It’s the central bank’s fault! This common refrain has grown louder as Fed Chair Janet Yellen engages in some of the most delicate maneuvers that a central bank has ever attempted. With the economy generally moving along at a reasonable if slightly awkward clip – unemployment is abnormally low, but income inequality is abnormally high – central banks around the world have been nonetheless engaging in unorthodox economic stimulation. Now the Fed is attempting to withdraw the quantitative stimulant, a dependent substance, from the market cycle. This could result in unwanted volatility with one slight misstep. Not only is Yellen’s surgical task unique in history, but the first female fed chairman has an increasingly vocal gallery heckling her as the central bank makes its move.
Blame it on the Fed
“It’s the Fed’s fault,” writes Paul Mortimer-Lee, Chief Market Economist and Head of US Economics at French giant, BNP Paribas. Such a statement requires multiple points of understanding: What economic outcome did the Fed get wrong, what is the impact and what is the time frame on the disaster? In a October 12 report, “the bank for a changing world” as their brand moniker suggests sees the problem. Mortimer-Lee has seen the enemy, and it is low inflation.

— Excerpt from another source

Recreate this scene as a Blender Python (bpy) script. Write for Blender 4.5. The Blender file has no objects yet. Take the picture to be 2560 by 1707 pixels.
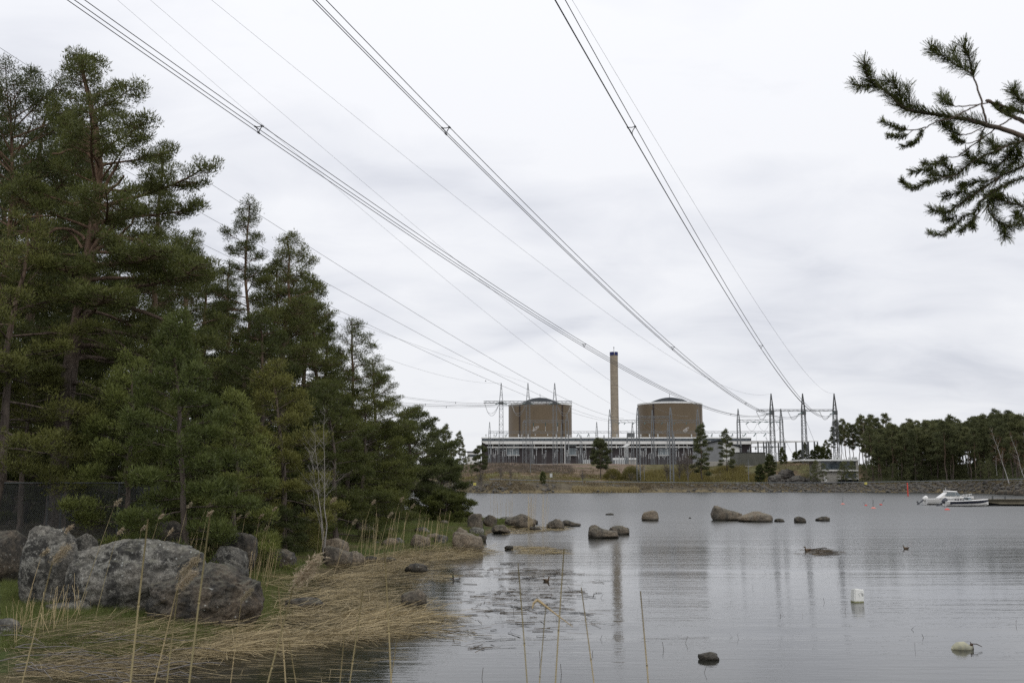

There is a linear, cause and effect relationship between when the Fed began to “taper” its injection of dependent market stimulus into the system and when it started to raise interest rates. In a report titled “Blame the Fed for low US inflation,” Mortimer-Lee does just that and more.
“Since everyone knew that rate hikes could not start until tapering had finished, the act of tapering had a strong signaling effect,” he wrote. Some analysts have lauded the fed chairman Bernanke for being predictable while others have found it a liability. He thinks the initial May 22, 2013 taper tantrum was sending too much information. On this day the Fed announced it would begin reducing its nearly $70 billion a month in bond and mortgage-backed securities purchasing. “The news made risk assets the ugly duckling of financial markets,” Forbes noted.